Friday, October 5, 2012

Tales from Atlanta's Early Mornings (REPOST)

Editor's note: Yesterday's post wasn't working for whatever reason--apparently only the title was appearing, not the text--so I'm reposting the text in a different space and seeing if it works.

The sky is an unfamiliar steely blue, the ground below lit with a constellation of bright red taillights. A low rumble and hum surrounds our van as uncounted trucks, vans, buses and cars shamble slowly towards their destinations, congested like fragments of mucus in some gigantic pair of lungs. Landmarks, already verging on familiarity after just three days, dot the roadside: a billboard for Body Works here, a used car dealership there, a doomed electronics store vainly proclaiming “We Match Internet Prices!”. A fancy sedan cuts in front of our van, three lanes in two seconds, and muttered invective curls up from our seats like cigarette smoke.

This is Summit Five’s predawn ritual, a kaleidoscopic whirl of blinking turn signals, hasty directions and lusty pop songs on somebody’s iPod. At six A.M., alarms beep and whistle like R2-D2 and everybody commences rising from the dead. (I sleep in ‘till 6:15; I don’t mind being second-last in the shower.) We five young men walk as if the air were Jell-O, plodding in the general direction of a toothbrush or a bowl of knock-off Apple Jacks or “where the hell did I leave my shoes?”. There are bag lunches to be packed, usually a PB & J or cold cuts with a little mayo. Today, all the sandwich-making materials have seem to have migrated into the girls’ room, prompting a sleepy-eyed Shackleton-style expedition and plenty of grouching at each other.

Have a look at Summit Five as we sit in the van. Everyone is dressed more or less identically: khaki pants covered in pockets, blue shirts emblazoned with the words “FEMA Corps” covered by blue windbreakers sporting the Homeland Security logo on the left breast. Today, I have left at home my pride and joy, a pair of black leather steel-toed boots affectionately dubbed “shit-kickers”*. I don’t think anyone’s wearing them today--those boots were made for slogging through mud, not sitting under a desk. A few people sleepwalked out to the van at seven A.M. and remain in their own private comas, earbuds in their ears, heads lolled back against the seats. A few bright-eyed souls sing along to the music, a mix of the team’s favorite pop songs, or bob their heads in their seats. Every so often, our chauffeur of the day will ask for guidance and changing lanes, and the back seats wearily sing out “You’re okay” or “hold up!” Like a skein of yarn in a vast tapestry, we weave in and out of the great Atlanta traffic jam, so thick you could spread it on bread and serve it for lunch.

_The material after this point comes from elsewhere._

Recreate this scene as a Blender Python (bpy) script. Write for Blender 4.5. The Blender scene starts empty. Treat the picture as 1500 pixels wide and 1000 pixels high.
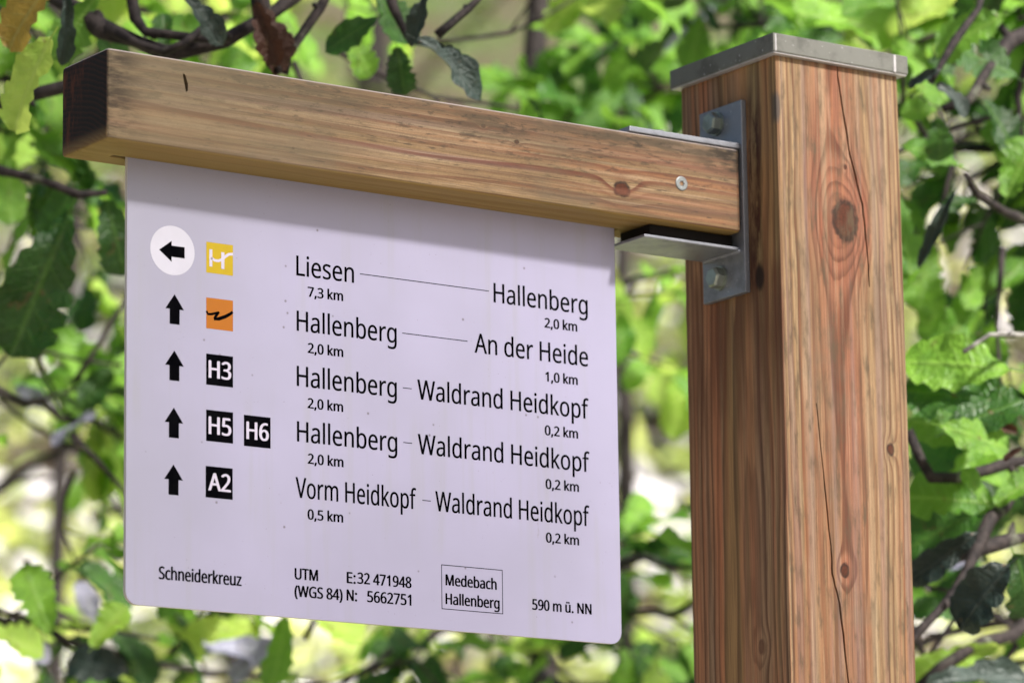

 Just for a moment, heading down a smooth Georgia hill, the wider panorama of the landscape becomes clear. Tall, bushy trees frame a world of dense fog, rolling terrain and piercing sunbeams still low in the eastern sky—then it’s gone as we churn down towards our destination, a scattering of black glass cubes encircled by fences and concrete barriers. A genteel security guard scans our government IDs, hanging faithfully around each of our necks, and waves our people on through. The sky is brightening as we grind through the parking lot, past two sets of glass doors and another gray-shirted guard, into a world of air conditioning and fluorescent lighting and creaky, cranky Windows laptops. I grab my black bomb-resistant case, remove my own persnickety machine and go prospecting under the desk for the proper places to plug laptop and Ethernet cords. Around me, the rest of Summit Five is doing the same, replacing earbuds in their ears and calling up the FEMA training website. New orders come in over the Blackberry and everyone settles in. It’s another day at the Rock.

*Note to NCCC overlord readers: in the version I submitted to Erika, this was rewritten as "mud-kickers".

1 comment:

MariahNCCCFEMACORPS said...

Love it! You're an amazing writer if I do say so myself.